* [Your task] Take down each entry exactly as written.

(Stored records)
>>>

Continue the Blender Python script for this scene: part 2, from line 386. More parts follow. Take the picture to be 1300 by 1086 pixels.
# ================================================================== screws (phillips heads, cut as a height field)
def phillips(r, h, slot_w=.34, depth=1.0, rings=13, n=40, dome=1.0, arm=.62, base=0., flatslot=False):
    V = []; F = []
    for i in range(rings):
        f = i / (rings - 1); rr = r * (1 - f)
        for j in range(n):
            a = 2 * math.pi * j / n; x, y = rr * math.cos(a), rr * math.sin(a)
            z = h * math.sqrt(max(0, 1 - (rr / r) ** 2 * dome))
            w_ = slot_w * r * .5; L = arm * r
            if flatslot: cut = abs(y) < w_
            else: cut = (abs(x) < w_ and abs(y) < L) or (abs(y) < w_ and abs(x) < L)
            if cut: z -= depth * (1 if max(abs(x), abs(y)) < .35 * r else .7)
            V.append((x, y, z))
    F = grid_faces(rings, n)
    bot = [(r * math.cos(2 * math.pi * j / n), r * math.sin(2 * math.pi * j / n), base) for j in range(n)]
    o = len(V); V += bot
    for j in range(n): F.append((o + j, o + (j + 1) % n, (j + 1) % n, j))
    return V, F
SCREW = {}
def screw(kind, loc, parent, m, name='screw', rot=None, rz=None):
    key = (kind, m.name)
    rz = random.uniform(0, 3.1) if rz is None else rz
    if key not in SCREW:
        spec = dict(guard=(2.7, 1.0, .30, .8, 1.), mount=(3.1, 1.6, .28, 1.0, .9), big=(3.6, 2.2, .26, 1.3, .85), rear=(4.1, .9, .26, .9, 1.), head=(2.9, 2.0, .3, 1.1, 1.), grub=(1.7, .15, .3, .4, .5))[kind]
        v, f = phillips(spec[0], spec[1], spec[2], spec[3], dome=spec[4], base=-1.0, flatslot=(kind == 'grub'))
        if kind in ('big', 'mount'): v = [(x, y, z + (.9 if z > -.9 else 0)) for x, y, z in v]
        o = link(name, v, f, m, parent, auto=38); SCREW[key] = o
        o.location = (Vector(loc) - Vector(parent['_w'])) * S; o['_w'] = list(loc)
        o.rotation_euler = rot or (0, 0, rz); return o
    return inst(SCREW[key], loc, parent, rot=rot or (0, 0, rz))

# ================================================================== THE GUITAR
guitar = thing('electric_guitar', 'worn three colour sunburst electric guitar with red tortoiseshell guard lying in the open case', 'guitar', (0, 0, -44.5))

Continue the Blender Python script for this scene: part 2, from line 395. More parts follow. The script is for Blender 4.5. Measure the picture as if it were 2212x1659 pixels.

<<<

* [Response to the exercise]
Continue the Blender Python script for this scene: part 2, from line 386. More parts follow. Take the picture to be 1300 by 1086 pixels.
# ================================================================== screws (phillips heads, cut as a height field)
def phillips(r, h, slot_w=.34, depth=1.0, rings=13, n=40, dome=1.0, arm=.62, base=0., flatslot=False):
    V = []; F = []
    for i in range(rings):
        f = i / (rings - 1); rr = r * (1 - f)
        for j in range(n):
            a = 2 * math.pi * j / n; x, y = rr * math.cos(a), rr * math.sin(a)
            z = h * math.sqrt(max(0, 1 - (rr / r) ** 2 * dome))
            w_ = slot_w * r * .5; L = arm * r
            if flatslot: cut = abs(y) < w_
            else: cut = (abs(x) < w_ and abs(y) < L) or (abs(y) < w_ and abs(x) < L)
            if cut: z -= depth * (1 if max(abs(x), abs(y)) < .35 * r else .7)
            V.append((x, y, z))
    F = grid_faces(rings, n)
    bot = [(r * math.cos(2 * math.pi * j / n), r * math.sin(2 * math.pi * j / n), base) for j in range(n)]
    o = len(V); V += bot
    for j in range(n): F.append((o + j, o + (j + 1) % n, (j + 1) % n, j))
    return V, F
SCREW = {}
def screw(kind, loc, parent, m, name='screw', rot=None, rz=None):
    key = (kind, m.name)
    rz = random.uniform(0, 3.1) if rz is None else rz
    if key not in SCREW:
        spec = dict(guard=(2.7, 1.0, .30, .8, 1.), mount=(3.1, 1.6, .28, 1.0, .9), big=(3.6, 2.2, .26, 1.3, .85), rear=(4.1, .9, .26, .9, 1.), head=(2.9, 2.0, .3, 1.1, 1.), grub=(1.7, .15, .3, .4, .5))[kind]
        v, f = phillips(spec[0], spec[1], spec[2], spec[3], dome=spec[4], base=-1.0, flatslot=(kind == 'grub'))
        if kind in ('big', 'mount'): v = [(x, y, z + (.9 if z > -.9 else 0)) for x, y, z in v]
        o = link(name, v, f, m, parent, auto=38); SCREW[key] = o
        o.location = (Vector(loc) - Vector(parent['_w'])) * S; o['_w'] = list(loc)
        o.rotation_euler = rot or (0, 0, rz); return o
    return inst(SCREW[key], loc, parent, rot=rot or (0, 0, rz))

# ================================================================== THE GUITAR
guitar = thing('electric_guitar', 'worn three colour sunburst electric guitar with red tortoiseshell guard lying in the open case', 'guitar', (0, 0, -44.5))

Continue the Blender Python script for this scene: part 2, from line 395. More parts follow. The script is for Blender 4.5. Measure the picture as if it were 2212x1659 pixels.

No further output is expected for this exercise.